Was das Leseprobieren anbetrifft, muss ich noch etwas nachtragen. Manche Leseproben umfassen doch mehr als dreißig Seiten. Das hängt, so vermute ich, von der Gesamtzahl der Seiten eines Buchs ab. Je umfangreicher, desto mehr Lesestoff stellt die Leseprobe erfreulicher Weise zur Verfügung.

Es ist 5 Uhr und 51 Minuten. Soeben bin ich aufgestanden und stehe nun am Fenster meines Schlafraums. Der volle Mond leuchtet mich an und überzieht alles mit einer fahlen Helligkeit. Auf den umliegenden Dächern frostglitzert es. Aus den Schornsteinen fossiler Feuerungen quillt silbriger Rauch. Dies wird ein besonderer Tag, höre ich mich sagen, ohne dass ich genau bestimmen könnte, warum.

Jedes Kind stammt aus einer heilen Welt und bewahrt sich diese, so lang es geht (auch in einer unheilen), was dem Erwachsenen nur (noch) ausnahmsweise möglich ist.

Das eigentümliche, und darum vielleicht Besondere an seinen Tagen ist, dass es nichts zu tun gibt. Einerseits. Auf der anderen Seite frisst dieses Nichtstun (als Resultat dessen, dass es nichts zu tun gibt) diese Besonderheit seiner Tage ungeniert auf. Er müsste doch etwas tun ab und zu, damit er nichts tun könnte. Ansonsten blieben Zeiten, die einer Mahlzeit glichen, die er nie zu Gesicht bekäme, geschweige denn genießen könnte.

Ich bin ein Verfechter unscharfer Situationen. Das kommt meiner (angeborenen?) Neigung, mich nicht entschließen zu können, entgegen.

Entschließen. Was für ein bildreiches Wort. Ich lasse es in mir erklingen und sehe mich augenblicklich mit einem Schlüssel in der Hand vor einer Tür stehen, den Schlüssel ins Türschloss stecken und aufschließen. Entschließen, sage ich mir, das bedeutet in etwa öffnen, im übertragenen Sinn dann: wer sich entschließt, öffnet sich (für was auch immer).

Imperialismus lässt sich nicht beschwichtigen und religiöser Fanatismus erst recht nicht.
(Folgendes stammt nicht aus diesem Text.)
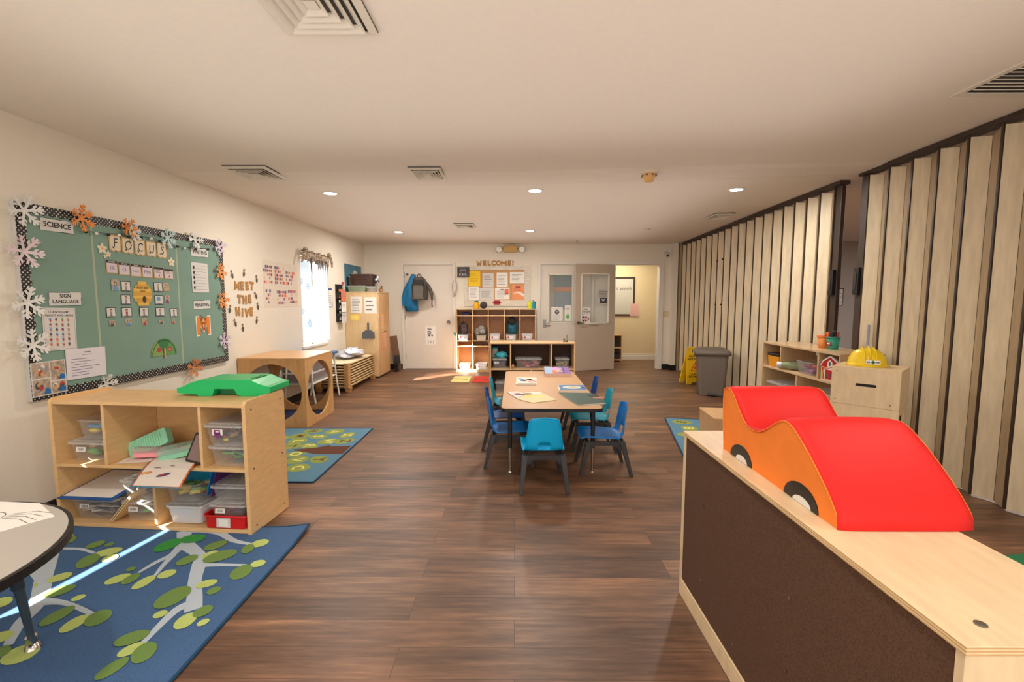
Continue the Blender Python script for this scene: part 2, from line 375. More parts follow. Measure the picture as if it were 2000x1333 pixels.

Das liegt ausschließlich an den entsprechenden Menschen, denen man entschieden entgegentreten muss, will man seinen Frieden haben.

Auf Dauer machen mich gleichförmige Tage fertig. Ich glaube, anderen geht das auch so. Gleichförmig ist der Tod (der uns alle gleich sein lässt) und der Tod hat im Leben nichts verloren, nur am Ende, das manchmal aber mitten im Leben und sogar am Anfang stehen kann.

Ich habe im Grund nie begriffen, dass man etwas tun muss, damit es einem gut geht. Diese Logik, die sich scheinbar unaufhörlich und millionenhaft unter Beweis stellt, ist mir bis heute fremd geblieben und mein Erstaunen über die Huldigung, die man ihr entgegenbringt, groß.

Leider sind wir (noch) nicht bereit zu verzichten. Das kann uns noch teuer zu stehen kommen.